L'album vert des cartes postales Tonkin 1915-1917
L'album de maroquin vert où s'épanouissaient de larges fleurs de chrysanthèmes, conservé dans la bibliothèque familiale faisait rêver. Les hasards des héritages l'avaient attribué à ma mère, laquelle détenait désormais les souvenirs de sa cousine Marguerite.
Le feuilleter, c'était s'évader vers un monde lointain, exotique car il contenait, glissées dans des encoches prédécoupées, des cartes postales, toutes les cartes postales qui restituaient Hanoi et le Tonkin dans les premières années du 20e siècle.
Non seulement un parfum d'Orient émanait de cet album, il racontait aussi à travers une écriture fine et rapide une histoire simple et belle entre Marguerite et René.

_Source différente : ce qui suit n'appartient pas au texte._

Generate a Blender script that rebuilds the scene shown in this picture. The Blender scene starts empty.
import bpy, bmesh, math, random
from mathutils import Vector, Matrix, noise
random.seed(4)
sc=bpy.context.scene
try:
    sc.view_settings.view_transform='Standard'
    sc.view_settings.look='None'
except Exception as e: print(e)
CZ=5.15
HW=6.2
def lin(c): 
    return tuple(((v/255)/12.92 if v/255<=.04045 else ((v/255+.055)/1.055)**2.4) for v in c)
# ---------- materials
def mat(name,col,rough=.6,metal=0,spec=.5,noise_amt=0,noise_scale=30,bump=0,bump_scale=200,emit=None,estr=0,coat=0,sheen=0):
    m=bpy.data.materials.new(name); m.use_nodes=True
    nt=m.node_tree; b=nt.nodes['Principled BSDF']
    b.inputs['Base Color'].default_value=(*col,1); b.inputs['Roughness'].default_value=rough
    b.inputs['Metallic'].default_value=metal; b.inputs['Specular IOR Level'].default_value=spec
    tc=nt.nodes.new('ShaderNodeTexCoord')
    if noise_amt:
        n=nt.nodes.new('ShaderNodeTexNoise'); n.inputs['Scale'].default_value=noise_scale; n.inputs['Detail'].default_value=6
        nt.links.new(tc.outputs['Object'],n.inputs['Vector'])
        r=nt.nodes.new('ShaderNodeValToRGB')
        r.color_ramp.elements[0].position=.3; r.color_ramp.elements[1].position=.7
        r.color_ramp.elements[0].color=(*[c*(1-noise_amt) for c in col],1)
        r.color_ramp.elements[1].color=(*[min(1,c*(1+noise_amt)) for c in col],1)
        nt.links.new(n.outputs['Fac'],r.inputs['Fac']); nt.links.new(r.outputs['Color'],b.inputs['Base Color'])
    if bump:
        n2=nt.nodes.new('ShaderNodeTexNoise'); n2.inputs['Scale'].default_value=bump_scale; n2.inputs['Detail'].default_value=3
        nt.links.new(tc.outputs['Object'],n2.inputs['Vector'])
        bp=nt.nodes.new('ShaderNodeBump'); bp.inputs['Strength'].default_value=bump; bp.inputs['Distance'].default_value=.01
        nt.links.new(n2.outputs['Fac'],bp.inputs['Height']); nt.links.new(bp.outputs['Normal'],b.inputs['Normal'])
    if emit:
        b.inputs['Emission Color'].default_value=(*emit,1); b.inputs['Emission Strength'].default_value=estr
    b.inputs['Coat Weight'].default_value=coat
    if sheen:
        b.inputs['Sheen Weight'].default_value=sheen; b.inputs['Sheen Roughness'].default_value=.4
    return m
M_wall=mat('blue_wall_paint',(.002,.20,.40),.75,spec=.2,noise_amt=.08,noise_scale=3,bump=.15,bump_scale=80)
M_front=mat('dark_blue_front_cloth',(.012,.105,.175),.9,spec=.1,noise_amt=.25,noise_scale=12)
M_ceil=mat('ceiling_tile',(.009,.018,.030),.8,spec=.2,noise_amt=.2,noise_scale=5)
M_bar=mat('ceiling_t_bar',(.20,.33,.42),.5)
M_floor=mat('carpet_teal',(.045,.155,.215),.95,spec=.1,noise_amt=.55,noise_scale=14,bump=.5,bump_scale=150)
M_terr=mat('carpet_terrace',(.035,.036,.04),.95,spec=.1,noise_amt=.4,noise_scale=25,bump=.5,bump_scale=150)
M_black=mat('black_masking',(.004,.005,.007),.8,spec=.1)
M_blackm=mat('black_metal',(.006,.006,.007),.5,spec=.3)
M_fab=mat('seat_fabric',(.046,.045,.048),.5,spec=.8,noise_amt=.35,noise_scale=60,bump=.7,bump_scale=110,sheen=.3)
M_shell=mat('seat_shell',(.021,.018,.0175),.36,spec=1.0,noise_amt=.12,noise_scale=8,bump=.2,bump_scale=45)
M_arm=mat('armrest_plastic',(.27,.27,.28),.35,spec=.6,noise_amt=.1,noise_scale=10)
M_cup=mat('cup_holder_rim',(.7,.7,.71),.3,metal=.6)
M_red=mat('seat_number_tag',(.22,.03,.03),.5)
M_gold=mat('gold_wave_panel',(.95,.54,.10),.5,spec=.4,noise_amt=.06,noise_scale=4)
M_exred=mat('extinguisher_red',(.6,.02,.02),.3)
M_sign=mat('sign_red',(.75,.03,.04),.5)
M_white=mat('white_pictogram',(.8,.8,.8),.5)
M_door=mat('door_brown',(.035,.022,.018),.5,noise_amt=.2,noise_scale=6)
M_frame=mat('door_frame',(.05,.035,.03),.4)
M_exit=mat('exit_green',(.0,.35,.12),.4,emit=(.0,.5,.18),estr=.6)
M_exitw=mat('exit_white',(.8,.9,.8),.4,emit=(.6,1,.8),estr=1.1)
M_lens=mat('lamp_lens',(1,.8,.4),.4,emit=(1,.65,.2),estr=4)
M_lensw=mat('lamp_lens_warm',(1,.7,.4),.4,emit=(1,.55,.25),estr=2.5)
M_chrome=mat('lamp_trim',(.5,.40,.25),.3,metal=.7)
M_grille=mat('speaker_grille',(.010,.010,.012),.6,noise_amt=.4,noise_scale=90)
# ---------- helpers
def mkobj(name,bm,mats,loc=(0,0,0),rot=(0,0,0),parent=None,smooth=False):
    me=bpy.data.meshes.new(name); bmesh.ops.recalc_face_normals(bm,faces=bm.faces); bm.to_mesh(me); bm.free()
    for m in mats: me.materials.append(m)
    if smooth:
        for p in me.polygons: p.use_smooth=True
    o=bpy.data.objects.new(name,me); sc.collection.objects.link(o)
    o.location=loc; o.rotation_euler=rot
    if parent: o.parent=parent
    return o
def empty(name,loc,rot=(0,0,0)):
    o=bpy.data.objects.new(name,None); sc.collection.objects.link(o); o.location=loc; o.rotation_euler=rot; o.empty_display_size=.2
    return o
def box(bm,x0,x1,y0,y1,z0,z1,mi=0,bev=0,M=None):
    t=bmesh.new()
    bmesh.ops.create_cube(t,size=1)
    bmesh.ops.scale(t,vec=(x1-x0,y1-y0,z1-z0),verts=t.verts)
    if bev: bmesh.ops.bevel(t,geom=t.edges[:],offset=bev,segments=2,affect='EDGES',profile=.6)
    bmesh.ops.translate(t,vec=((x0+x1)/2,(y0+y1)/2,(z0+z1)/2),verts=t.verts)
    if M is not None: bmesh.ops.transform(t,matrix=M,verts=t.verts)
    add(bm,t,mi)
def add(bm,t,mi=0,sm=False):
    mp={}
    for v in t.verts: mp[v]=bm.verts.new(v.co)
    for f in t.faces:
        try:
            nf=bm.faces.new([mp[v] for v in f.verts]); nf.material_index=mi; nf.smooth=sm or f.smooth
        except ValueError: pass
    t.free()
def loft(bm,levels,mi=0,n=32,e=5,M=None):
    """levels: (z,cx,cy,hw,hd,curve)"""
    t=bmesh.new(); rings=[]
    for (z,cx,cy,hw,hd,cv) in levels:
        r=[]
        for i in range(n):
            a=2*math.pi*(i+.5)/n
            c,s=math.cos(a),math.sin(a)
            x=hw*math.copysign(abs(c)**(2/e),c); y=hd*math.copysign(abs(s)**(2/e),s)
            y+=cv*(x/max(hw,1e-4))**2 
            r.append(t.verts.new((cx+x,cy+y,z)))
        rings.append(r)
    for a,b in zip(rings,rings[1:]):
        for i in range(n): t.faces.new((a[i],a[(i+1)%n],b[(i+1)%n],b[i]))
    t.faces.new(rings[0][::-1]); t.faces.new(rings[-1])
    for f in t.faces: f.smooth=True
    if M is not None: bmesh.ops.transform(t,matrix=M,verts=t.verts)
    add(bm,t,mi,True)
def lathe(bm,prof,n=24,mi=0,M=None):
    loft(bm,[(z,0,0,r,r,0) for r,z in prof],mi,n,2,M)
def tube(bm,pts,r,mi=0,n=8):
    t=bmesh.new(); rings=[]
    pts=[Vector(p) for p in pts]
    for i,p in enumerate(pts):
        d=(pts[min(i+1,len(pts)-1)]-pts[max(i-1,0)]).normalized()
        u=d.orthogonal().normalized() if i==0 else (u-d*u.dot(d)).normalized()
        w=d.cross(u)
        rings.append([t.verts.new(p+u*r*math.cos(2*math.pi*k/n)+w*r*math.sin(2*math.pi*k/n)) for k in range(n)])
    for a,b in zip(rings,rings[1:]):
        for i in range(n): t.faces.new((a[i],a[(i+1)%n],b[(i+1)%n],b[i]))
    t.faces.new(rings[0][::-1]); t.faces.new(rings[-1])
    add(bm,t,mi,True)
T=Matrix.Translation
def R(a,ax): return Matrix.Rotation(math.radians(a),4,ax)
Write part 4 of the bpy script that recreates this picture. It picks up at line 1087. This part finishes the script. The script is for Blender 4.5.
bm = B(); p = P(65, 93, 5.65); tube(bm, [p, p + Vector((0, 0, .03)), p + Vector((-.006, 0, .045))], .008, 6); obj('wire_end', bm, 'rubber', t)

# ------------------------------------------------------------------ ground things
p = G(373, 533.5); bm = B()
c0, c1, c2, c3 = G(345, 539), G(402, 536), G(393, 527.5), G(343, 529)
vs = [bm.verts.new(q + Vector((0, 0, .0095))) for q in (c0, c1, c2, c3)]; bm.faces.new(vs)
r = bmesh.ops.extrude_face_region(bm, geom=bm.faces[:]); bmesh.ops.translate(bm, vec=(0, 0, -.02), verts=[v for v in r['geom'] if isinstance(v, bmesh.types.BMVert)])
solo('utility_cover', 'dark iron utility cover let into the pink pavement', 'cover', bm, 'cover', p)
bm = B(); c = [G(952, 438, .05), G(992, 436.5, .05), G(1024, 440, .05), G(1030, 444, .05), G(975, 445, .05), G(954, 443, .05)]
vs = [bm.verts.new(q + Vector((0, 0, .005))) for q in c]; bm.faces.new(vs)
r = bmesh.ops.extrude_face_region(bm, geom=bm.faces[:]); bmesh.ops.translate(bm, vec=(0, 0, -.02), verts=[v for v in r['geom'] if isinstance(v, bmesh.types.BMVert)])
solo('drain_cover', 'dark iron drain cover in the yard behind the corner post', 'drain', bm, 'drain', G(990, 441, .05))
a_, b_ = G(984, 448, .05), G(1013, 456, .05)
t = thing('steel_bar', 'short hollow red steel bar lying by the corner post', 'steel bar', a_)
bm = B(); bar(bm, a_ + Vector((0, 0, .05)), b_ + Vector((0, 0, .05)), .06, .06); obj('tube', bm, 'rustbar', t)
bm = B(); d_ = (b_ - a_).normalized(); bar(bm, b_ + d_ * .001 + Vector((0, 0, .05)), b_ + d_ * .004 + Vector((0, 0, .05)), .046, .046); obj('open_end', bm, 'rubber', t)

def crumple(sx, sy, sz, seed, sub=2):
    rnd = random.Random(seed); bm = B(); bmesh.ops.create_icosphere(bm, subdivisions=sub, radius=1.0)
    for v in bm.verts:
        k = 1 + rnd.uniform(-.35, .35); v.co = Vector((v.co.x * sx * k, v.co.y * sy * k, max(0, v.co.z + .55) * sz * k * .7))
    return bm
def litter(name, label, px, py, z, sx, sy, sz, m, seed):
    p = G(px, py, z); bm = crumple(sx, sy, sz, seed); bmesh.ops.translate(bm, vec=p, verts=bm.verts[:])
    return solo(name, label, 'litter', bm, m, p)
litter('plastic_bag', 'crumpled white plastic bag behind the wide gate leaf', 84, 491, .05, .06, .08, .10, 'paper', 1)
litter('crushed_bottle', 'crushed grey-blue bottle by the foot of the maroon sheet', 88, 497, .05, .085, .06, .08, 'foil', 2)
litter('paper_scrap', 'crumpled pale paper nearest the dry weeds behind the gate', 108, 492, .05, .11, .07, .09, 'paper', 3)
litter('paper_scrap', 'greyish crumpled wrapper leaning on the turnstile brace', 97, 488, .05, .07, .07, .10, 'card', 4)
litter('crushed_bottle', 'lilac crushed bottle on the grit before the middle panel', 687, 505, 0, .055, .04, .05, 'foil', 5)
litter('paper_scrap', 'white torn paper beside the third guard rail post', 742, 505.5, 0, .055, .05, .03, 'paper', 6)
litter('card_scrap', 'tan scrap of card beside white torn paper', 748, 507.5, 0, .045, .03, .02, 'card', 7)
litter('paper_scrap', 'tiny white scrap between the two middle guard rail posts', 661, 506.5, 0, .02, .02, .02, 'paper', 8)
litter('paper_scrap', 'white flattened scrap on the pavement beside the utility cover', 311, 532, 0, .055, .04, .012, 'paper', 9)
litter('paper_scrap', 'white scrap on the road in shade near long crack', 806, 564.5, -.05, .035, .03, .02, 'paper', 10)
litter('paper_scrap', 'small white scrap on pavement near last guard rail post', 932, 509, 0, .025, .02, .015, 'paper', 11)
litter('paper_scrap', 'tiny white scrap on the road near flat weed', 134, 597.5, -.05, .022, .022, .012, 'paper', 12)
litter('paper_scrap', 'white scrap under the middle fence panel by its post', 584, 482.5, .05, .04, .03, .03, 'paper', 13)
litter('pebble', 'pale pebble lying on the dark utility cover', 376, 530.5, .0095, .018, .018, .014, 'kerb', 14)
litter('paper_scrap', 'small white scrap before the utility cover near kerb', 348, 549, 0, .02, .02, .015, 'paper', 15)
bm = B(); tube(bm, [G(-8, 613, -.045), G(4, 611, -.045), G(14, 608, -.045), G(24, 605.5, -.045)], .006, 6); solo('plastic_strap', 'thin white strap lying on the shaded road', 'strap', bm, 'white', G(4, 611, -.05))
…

L'histoire commence en 1908, Marguerite, dite Lalite, venait d'avoir 10 ans et suivait ses parents à Hanoi où son père Elie Lussagnet avait été nommé directeur de fabrication de la Manufacture des Tabacs.
Au cours de leur séjour qui dura 3 ans, un jeune fonctionnaire de la Direction générale des Douanes, René Vire, se liât d'amitié avec Elie. De retour en France, Marguerite, jeune fille charmeuse, fit promettre à René de lui envoyer la collection complète de cartes postales du Tonkin. Ainsi commence une correspondance que René, vrai gentleman adressa avec une belle régularité de 1915 à 1923. L'heureuse destinataire gratifiée, dans les premiers mois de "chère Made- moiselle", était chargée, de transmettre les respectueux hommages du jeune douanier à Maman Marie et Papa Elie. Au fil des années, il apparaît qu'un tendre sentiment ait pu naître entre l'expatrié et Marguerite, devenue en même temps qu'une belle jeune fille ... "Ma chère Lili".
Les formules brèves du début qui assurent "amitiés" et "bon souvenir" laissent place progressivement à des sentiments plus tendres et affectueux puis se termineront par un touchant "à vous de tout cœur".
Nous ne doutons pas que Chère Lili donna une correspondance parallèle qui ne nous est malheureusement pas parvenue. Elle ne semble pas aussi assidue si l'on en croit l'agacement que manifeste René le 23 avril 1916.
"Voilà 5 longs courriers que je n'ai reçu de vos nouvelles" (il nous révèle là le secret de cette correspondance) "Avouez que vous êtes plus paresseuse que moi pour écrire. Que diriez-vous si je vous imitais? Ce qui m'en empêche c'est la promesse que je vous ai faite de vous envoyer des cartes postales toutes les quinzaines jusqu'à ce que vous me disiez "A hôi" (assez) "n'en jetez plus, la coupe est pleine ". Vous devez avoir à l'heure qu'il est un album assez bien garni. J'ai encore une centaine de cartes à vous adresser pour terminer la collection de l'Indochine."
Grâce à cet homme de parole, nous conservons ces précieuses cartes qui offre un voyage immobile dans le temps et l'espace : ainsi défilent le Marché de la rue des Cuirs, rue de la Soie, des Chapeaux, des Ferblantiers, du Sel... des scènes de la vie quotidienne : scieurs de long, confection des nattes en bambous, baignade dans le lac Truc Bach, ou encore la Citadelle, le Quai du Commerce longeant les rives du fleuve Rouge, la Procession du Génie, la Promenade du Dragon dans la rue des Eventails, le Théâtre et... l'hôtel Métropole.
Ma cousine Lalite n'a-t-elle jamais retrouvé René ? L'histoire tonkinoise s'arrête là. Seul l'album préserve le souvenir d'une amitié fidèle qui resta épistolaire.
Près de 100 ans plus tard, en avril 2006, je me trouvais en mission professionnelle à Hanoi et, parcourant les rues, j'ai eu le sentiment de retrouver les quartiers tels que les avait connus ma famille.
L'hôtel Métropole, n'est-il pas tel qu'a pu l'admirer Lalite quand elle se promenait dans son pousse-pousse ? Y est-elle entrée? "C'était là que vous passiez, écrit René, quand votre bonne vous conduisait à la cathédrale. Vous en souvenez-vous ? Il est bien loin ce temps que je vous rappelle".